Pues que viva la Constitución, oigan. Menudo aquelarre constitucional el de ayer en el Congreso. Las cervezas y los crianzas entraban sin cesar en el Salón de los Pasos Perdidos. El canapé de venado, un descubrimiento. Muy rico el pincho de bogavante con queso fundido, y no vamos a hablar ya de la brocheta de pollo en salsa barbacoa o el ibérico de toda la vida, atenazado a manojos por diputados y embajadores. La purita felicidad del periodista parlamentario, señores: comida gratis y políticos a cascoporro, en dura liza con la tentación del achispamiento para no rendir un titular indisciplinado.

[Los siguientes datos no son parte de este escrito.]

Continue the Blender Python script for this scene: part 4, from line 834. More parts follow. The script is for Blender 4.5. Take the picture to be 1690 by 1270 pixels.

Tentación esta que acusaban más los del PP que los perdedores, porque ningún popular quiere disgustar ahora con indiscreciones al cuaderno azul de Mariano y se iban arrinconando ellos solos, con peligro de acabar en un portal de la calle Zorrilla, rehuyendo al reportero como una doncella a un playboy. Salvo Gallardón, que está pletórico y lo mismo posa con Isabel Tocino que capea a los plumillas incesantes en su cantinela del dime niño, de qué ministerio eres, como el villancico. El alcalde funciona como un corrillo de dicha en sí mismo. De hecho, va tan sobrado que en un momento en que me acerqué demasiado temí que me cogiera del brazo y se liara a preguntarme.
-¿Pero no eran un poema las caras de Zapatero y Rubalcaba? –se extraña una amiga gallega.